En su entorno cotidiano, algunas amigas y amigos de Carlos cumplimos el exigente rol de interlocutores para los distintos y abundantes temas que le interesaban. Quiero pensar que yo era uno de sus interlocutores en el tema de la diversidad sexo-genérica. El intercambio obsesivo de información, el diálogo incesante, las discusiones a veces álgidas que tuvimos al respecto me da una idea de lo mucho que le apasionaba el tema. Celebraba el éxito de cada novela, cada filme, cada exposición plástica, cada obra de teatro con temática lésbico-gay, y cada avance en los derechos de las minorías sexuales como verdaderas victorias culturales contra el prejuicio y la intolerancia.
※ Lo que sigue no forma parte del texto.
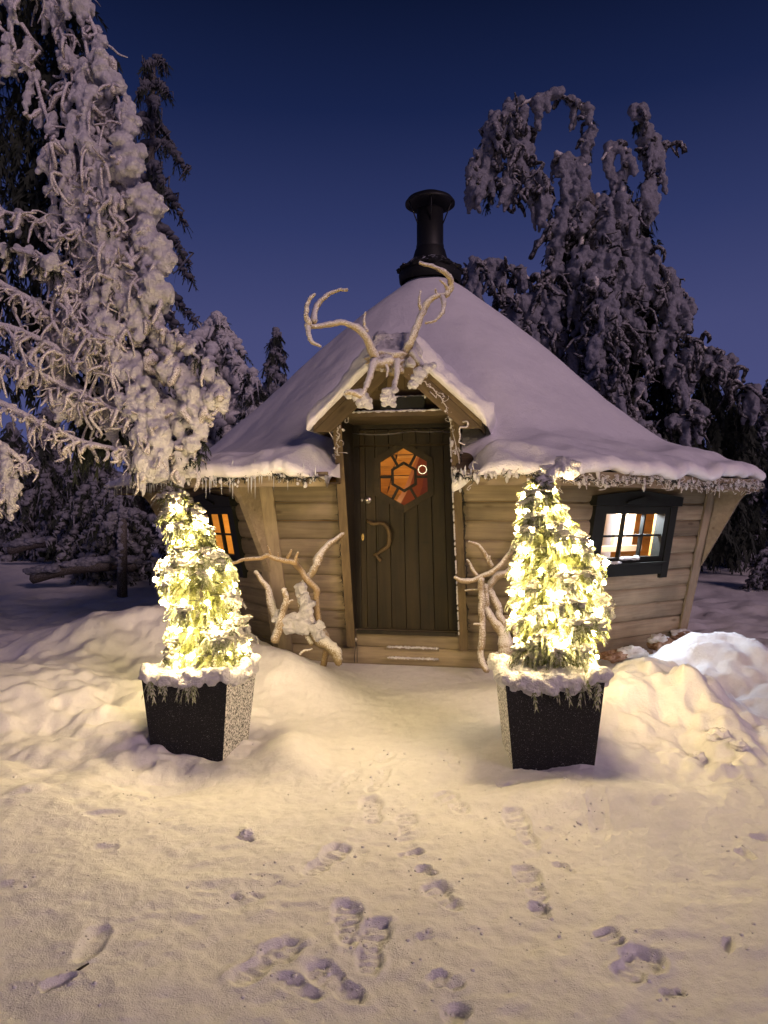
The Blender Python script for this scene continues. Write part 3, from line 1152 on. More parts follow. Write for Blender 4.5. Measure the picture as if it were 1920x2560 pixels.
def strip_polys(ua, ub, grow):
    """split a vertical strip of the leaf around the hexagonal light"""
    top, bot = zdt - .012, zdb + .004
    xs = sorted({ua, ub, *[x for x in (HX - HW * grow, HX, HX + HW * grow) if ua < x < ub]})
    out = []
    e = 1e-4
    if ub <= HX - HW * grow + e or ua >= HX + HW * grow - e:
        return [[(ua, bot), (ub, bot), (ub, top), (ua, top)]]
    inx = [x for x in xs if HX - HW * grow - e <= x <= HX + HW * grow + e]
    def h(x):
        v = hexu(min(max(x, HX - HW * grow + e), HX + HW * grow - e), grow)
        return v
    lower = [(inx[0], bot), (inx[-1], bot)] + [(x, HZ - h(x)) for x in reversed(inx)]
    upper = [(x, HZ + h(x)) for x in inx] + [(inx[-1], top), (inx[0], top)]
    if ua < inx[0] - e:
        out.append([(ua, bot), (inx[0], bot), (inx[0], top), (ua, top)])
    if ub > inx[-1] + e:
        out.append([(inx[-1], bot), (ub, bot), (ub, top), (inx[-1], top)])
    return out + [lower, upper]


def prism(mb, poly, v0, v1):
    n = len(poly)
    vs = [f(skew(u, z), v1, z) for u, z in poly] + [f(skew(u, z), v0, z) for u, z in poly]
    mb.ngon(vs, [list(range(n)), list(range(2 * n - 1, n - 1, -1))] + [[i, n + i, n + (i + 1) % n, (i + 1) % n] for i in range(n)])


DM = FM(0, 0, 0, 1)
b = MB()
xs = [-.388, HX - HW, HX, HX + HW, .463]
for ua, ub in zip(xs[:-1], xs[1:]):
    for p in strip_polys(ua, ub, 1.0):
        prism(b, p, -.045, -.020)
door = obj('door', b, M_DFRAME, hut, smooth=False, M=DM)
edges = [-.385, -.322, -.228, -.100, .032, .158, .285, .405, .46]
for ua, ub in zip(edges[:-1], edges[1:]):
    for p in strip_polys(ua + .0035, ub - .0035, 1.10):
        b = MB()
        prism(b, p, -.0195, .0 + rng.uniform(-.003, .003))
        obj('plank', b, M_DOOR, door, smooth=False, M=FM(0, (ua + ub) / 2, 0, 1))
hexp = lambda g_, : [(HX, HZ + HT * g_), (HX + HW * g_, HZ + HS * g_), (HX + HW * g_, HZ - HS * g_), (HX, HZ - HT * g_), (HX - HW * g_, HZ - HS * g_), (HX - HW * g_, HZ + HS * g_)]
ho, hi_, hm, hk = hexp(1.235), hexp(.985), hexp(.53), hexp(.43)
for i in range(6):
    j = (i + 1) % 6
    b = MB()
    prism(b, [ho[j], ho[i], hi_[i], hi_[j]], -.019, .016)
    obj('trim', b, M_DOOR, door, smooth=False, M=FM(0, 0, 0, 1) @ Matrix.Rotation(R(60 * i + 30), 4, 'Y'))
    b = MB()
    prism(b, [hm[j], hm[i], hk[i], hk[j]], -.03, -.008)
    obj('muntin', b, M_DFRAME, door, smooth=False, M=DM)
    mo = np.array([(hi_[i][0] + hi_[j][0]) / 2, (hi_[i][1] + hi_[j][1]) / 2])
    mi = np.array([(hm[i][0] + hm[j][0]) / 2, (hm[i][1] + hm[j][1]) / 2])
    dd = mo - mi
    dd /= np.linalg.norm(dd)
    pn = np.array([-dd[1], dd[0]]) * .011
    b = MB()
    prism(b, [tuple(mi - pn), tuple(mo - pn), tuple(mo + pn), tuple(mi + pn)], -.03, -.009)
    obj('muntin', b, M_DFRAME, door, smooth=False, M=DM)
    b = MB()
    pl = [hi_[j], hi_[i], hm[i], hm[j]]
    b.add([f(skew(u, z), -.028, z) for u, z in pl], f4=[(0, 1, 2, 3)])
    obj('pane', b, M_GLASS, door, smooth=False, M=DM)
b = MB()
b.ngon([f(skew(u, z), -.028, z) for u, z in hm], [list(range(6))[::-1]])
obj('pane', b, M_GLASS, door, smooth=False, M=DM)


def dpix(cx_, cy_, v=.0):
    """door point from pixel (photo px) -> world on the plane v"""
    px, py = 880 + cx_ * .14467, 1100 + cy_ * .14467
    # intersect the ray with plane v
    n = NORM[0]
    o2 = K + n * (A0 + v)
    rx = (px - CX) / FPX
    Y = (n[0] * o2[0] + n[1] * o2[1]) / (n[0] * rx + n[1])
    return P(px, py, Y)


hp = crom([dpix(270, 1400, .01), dpix(300, 1420, .04), dpix(380, 1455, .05), dpix(450, 1440, .05), dpix(540, 1450, .055), dpix(605, 1515, .055), dpix(642, 1610, .055), dpix(640, 1720, .055), dpix(630, 1810, .05), dpix(560, 1880, .045), dpix(460, 1950, .04), dpix(380, 1995, .02)], 34)
b = MB()
b.tube(hp, np.interp(np.linspace(0, 1, 34), [0, .2, .45, .7, 1], [.016, .014, .02, .019, .013]), 8, bump=.16)
hd = obj('handle', b, M_HANDLE, door, label='bent driftwood door pull')
b = MB()
b.tube(crom([dpix(420, 1985, .035), dpix(450, 2040, .03), dpix(500, 2085, .012)], 8), [.015, .014, .014, .013, .013, .014, .015, .014], 7, bump=.15)
obj('handle_prong', b, M_HANDLE, hd)


def dround(c, prof, mt, nm, sides=20):
    b = MB()
    n = NORM[0]
    n3 = np.array([n[0], n[1], 0])
    t3 = np.array([-n[1], n[0], 0])
    vs = []
    for r_, d_ in prof:
        for a in np.arange(sides) * 2 * np.pi / sides:
            vs.append(c + t3 * (r_ if np.isscalar(r_) else r_[0]) * math.cos(a) + np.array([0, 0, 1]) * (r_ if np.isscalar(r_) else r_[1]) * math.sin(a) + n3 * d_)
    m_ = len(prof)
    i = np.arange(m_ - 1)[:, None] * sides
    j = np.arange(sides)[None]
    kk = ((np.arange(sides) + 1) % sides)[None]
    b.add(vs, f4=np.stack([i + j, i + kk, i + sides + kk, i + sides + j], -1).reshape(-1, 4))
    return obj(nm, b, mt, door)


dround(dpix(270, 1040, .0), [(.033, 0), (.033, .012), (.029, .018), (.018, .018), (.016, .034), (.011, .04), (.0001, .04)], M_METAL, 'lock_knob')
dround(dpix(172, 1040, .0), [((.010, .014), 0), ((.010, .014), .012), ((.0001, .0001), .012)], M_METAL, 'lock_keeper', 10)
dround(dpix(187, 1680, .0), [((.013, .034), 0), ((.012, .033), .006), ((.006, .02), .006), ((.005, .018), .002), ((.0001, .0001), .002)], M_BRASS, 'keyhole_plate', 16)

# gable (dormer) over the door
GU, GH, GV = .060, .685, .62
ZA, ZF = 2.69, 2.045
slope = (ZA - ZF) / GH
gab = None
for s in (-1, 1):
    b = MB()
    lo2, hi2 = (GU, GU + s * GH)
    pts = []
    for (v_, vv) in ((-.75, GV),):
        ring = [(lo2, ZA), (hi2, ZF), (hi2, ZF + .05), (lo2, ZA + .05)]
        vs = [f(u, v_, z) for u, z in ring] + [f(u, vv, z) for u, z in ring]
        fc = [[0, 1, 2, 3], [7, 6, 5, 4], [0, 4, 5, 1], [1, 5, 6, 2], [2, 6, 7, 3], [3, 7, 4, 0]]
        b.ngon(vs, fc if s < 0 else [x[::-1] for x in fc])
    g1 = obj('gable_roof', b, M_GABLE, hut, smooth=False, M=FM(0))
    # barge board
    b = MB()
    ring = [(GU, ZA - .006), (hi2 * 1.0, ZF - .006), (GU + s * (GH - .15), ZF - .006), (GU, ZA - .006 - .155)]
    vs = [f(u, GV - .03, z) for u, z in ring] + [f(u, GV + .004, z) for u, z in ring]
    fc = [[0, 1, 2, 3], [7, 6, 5, 4], [0, 4, 5, 1], [1, 5, 6, 2], [2, 6, 7, 3], [3, 7, 4, 0]]
    b.ngon(vs, fc if s < 0 else [x[::-1] for x in fc])
    obj('barge_board', b, M_GABLE, g1, smooth=False, M=FM(0, GU, 0, ZA) @ Matrix.Rotation(R(42.6 * s), 4, 'Y'))
    # snow on the slope
    b = MB()
    nu, nv = 44, 66
    qs = np.linspace(0, 1, nu)
    Vv = np.linspace(-.72, GV + .015, nv)
    QQ, VV = np.meshgrid(qs, Vv)
    U = GU + s * QQ * (GH + .045)
    ZZ = ZA + .05 - (QQ * (GH + .045)) * slope
    nx_, nz_ = s * slope / math.hypot(1, slope), 1 / math.hypot(1, slope)
    X0, Y0 = facet_xy(0, U, A0 + VV)
    thick = (.14 + .03 * n2(X0 * 1.3, Y0 * 1.3, .3, 3, 51) + .012 * n2(X0, Y0 + ZZ, .07, 2, 55)) * np.clip((1 - QQ) / .10, 0, 1) ** .5
    endf = np.clip((GV + .02 - VV) / .07, 0, 1) ** .5
    thick = thick * (.25 + .75 * endf)
    U2, Z2 = U + nx_ * thick, ZZ + nz_ * thick
    X1, Y1 = facet_xy(0, U2, A0 + VV + .03 * (1 - endf) * 0)
    b.grid(X1, Y1, Z2, flip=(s > 0))
    # front face of that snow, down to the boards
    fr = []
    for t_ in (0, .35, .7, 1):
        bulge = .035 * math.sin(math.pi * (1 - t_) * .9)
        th = thick[-1] * (1 - t_) - .004 * t_
        uu, zz = U[-1] + nx_ * th, ZZ[-1] + nz_ * th
        xx, yy = facet_xy(0, uu, A0 + GV + .015 + bulge + .012 * n2(uu, zz, .06, 2, 71) - (.03 if t_ == 1 else 0))
        fr.append((xx, yy, zz))
    b.grid(np.array([r_[0] for r_ in fr]), np.array([r_[1] for r_ in fr]), np.array([r_[2] for r_ in fr]), flip=(s > 0))
    obj('gable_snow', b, M_ROOFSNOW, g1, label='band of snow along one gable slope')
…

A quienes lo conocimos, lo escuchamos o leímos con fruición nada más nos queda, a quince años de su partida, el consuelo de las conversaciones imaginarias, ¿qué diría Monsiváis de esto?, nos preguntamos y enseguida improvisamos el inverosímil diálogo, el cúmulo de respuestas que nuestra memoria o imaginación le atribuirá a Monsiváis según nos hayamos apropiado de su voz, de su inteligencia y de su peculiar sentido del humor. Y ante la imposibilidad de semejante empresa, terminamos dándonos por vencidos tan solo para constatar una vez más lo mucho que lo extrañamos y lo poco que nos hemos resignado a su ausencia.